The appeal of this exhibition is twofold: it focuses on a moment when the fate of the royal couple was not yet determined, evoking how the monarchs perceived the unfolding Revolution. The atmosphere of the Tuileries—where the family resided until the king was taken to the Temple, the former headquarters of the medieval knight’s templar in Paris, and the queen transferred to the Conciergerie–demonstrates the time period’s tensions and uncertainties. The constant anxiety for the royal couple, the king’s younger sister Elizabeth, and their children is made palpable when viewing the personal manuscripts and objects on display. 

In June 1791, the family had tried to flee abroad, but were arrested in Varennes.
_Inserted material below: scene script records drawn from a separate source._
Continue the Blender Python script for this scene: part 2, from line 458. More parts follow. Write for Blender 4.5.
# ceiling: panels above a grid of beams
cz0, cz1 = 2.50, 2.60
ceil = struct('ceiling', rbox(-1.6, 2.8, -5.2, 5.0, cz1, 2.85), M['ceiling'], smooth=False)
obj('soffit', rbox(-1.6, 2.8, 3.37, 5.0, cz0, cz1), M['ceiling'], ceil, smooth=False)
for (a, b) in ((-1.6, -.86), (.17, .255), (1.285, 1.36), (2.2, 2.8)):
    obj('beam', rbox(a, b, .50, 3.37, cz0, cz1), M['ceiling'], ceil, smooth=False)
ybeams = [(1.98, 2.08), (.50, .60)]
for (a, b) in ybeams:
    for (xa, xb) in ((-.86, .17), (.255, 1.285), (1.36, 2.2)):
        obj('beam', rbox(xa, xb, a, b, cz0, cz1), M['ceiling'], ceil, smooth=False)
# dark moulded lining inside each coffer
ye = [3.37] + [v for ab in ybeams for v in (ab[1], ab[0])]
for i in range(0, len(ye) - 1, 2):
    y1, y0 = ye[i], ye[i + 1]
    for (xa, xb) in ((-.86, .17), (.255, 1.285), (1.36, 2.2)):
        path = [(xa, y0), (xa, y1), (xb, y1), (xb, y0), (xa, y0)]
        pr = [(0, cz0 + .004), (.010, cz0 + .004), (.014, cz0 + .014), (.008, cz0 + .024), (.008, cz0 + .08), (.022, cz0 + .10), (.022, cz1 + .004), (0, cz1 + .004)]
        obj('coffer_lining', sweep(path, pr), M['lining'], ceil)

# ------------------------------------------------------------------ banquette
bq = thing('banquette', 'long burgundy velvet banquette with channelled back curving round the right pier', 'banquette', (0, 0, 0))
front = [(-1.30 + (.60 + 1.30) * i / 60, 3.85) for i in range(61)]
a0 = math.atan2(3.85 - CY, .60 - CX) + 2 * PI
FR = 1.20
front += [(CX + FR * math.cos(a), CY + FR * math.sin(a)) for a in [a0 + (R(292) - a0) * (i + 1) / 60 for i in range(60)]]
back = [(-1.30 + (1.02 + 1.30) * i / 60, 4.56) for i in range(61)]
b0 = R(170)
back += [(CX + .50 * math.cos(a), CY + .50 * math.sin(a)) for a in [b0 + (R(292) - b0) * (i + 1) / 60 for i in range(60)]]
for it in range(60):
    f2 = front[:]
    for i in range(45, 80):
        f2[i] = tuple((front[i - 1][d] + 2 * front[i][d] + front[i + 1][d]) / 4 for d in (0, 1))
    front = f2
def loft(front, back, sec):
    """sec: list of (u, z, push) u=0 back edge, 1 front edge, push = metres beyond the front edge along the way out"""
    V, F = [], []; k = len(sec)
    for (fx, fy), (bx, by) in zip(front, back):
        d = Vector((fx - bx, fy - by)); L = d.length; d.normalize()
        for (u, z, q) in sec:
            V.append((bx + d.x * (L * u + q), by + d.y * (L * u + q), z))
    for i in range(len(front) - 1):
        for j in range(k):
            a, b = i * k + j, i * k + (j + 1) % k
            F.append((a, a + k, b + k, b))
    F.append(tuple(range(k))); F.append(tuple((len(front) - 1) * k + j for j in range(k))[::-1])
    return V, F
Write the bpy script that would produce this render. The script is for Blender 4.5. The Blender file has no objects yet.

Since their arrest, the fate of the royal family was in suspense. Depictions of the life of the royal family via paintings, furniture and exceptional documents, such as the list of gaming debts accumulated by the king and queen as they passed hours in guarded seclusion, provides a fascinating backdrop to Revolutionary events.

Axel von Fersen by Carl Frederik von Breda c 1800 / CC

Axel von Fersen, the Queen’s friend or lover? 

Marie-Antoinette met the Swedish count, Axel von Fersen, for the first time at an opera ball in Paris in January 1774. The queen would not see him again for another four years, when he returned to France and was presented to her, as well as to the king, on August 25, 1778. The queen could not hide her attraction to the handsome Swede. It was so visible that Fersen decided to leave Versailles in 1780 to follow French General Rochambeau to America to fight alongside the Insurgents in the American Revolutionary War. On June 7, 1784, he was in the suite of his sovereign, Gustave III, on an official trip to Versailles.  She knew that what she called “her friendship with Fersen” was the object of slander and very daring libels against her.

Decret by the French National Assemblée of 1792, Letter to Axel von Fresen

It was Fersen who would later arrange the famously botched flight from the Tuileries to Varenne, but he remained loyal to the queen, and unsuccessfully plotted to help her escape from the Conciergerie. One of the highlights of the exhibition is examples of their coded correspondence that has been deciphered. The inevitable question “Were they lovers?” will never find a conclusive answer, but the letters offer intimate glimpses to the queen’s most treasured friendship. 

The catalogue to the exhibition, in French, is lavishly illustrated with reproductions of rare documents from the National Archives collection. The essays by eminent historians and specialists in charge of the project that examined the correspondence with Fersen, along with timelines, make it accessible to all those interested in the history of Revolutionary France. 

Louis XVI, Marie-Antoinette and the Revolution is on at the National Archives until November 6, 2023 (with a summer closure from July 6-Aug 30).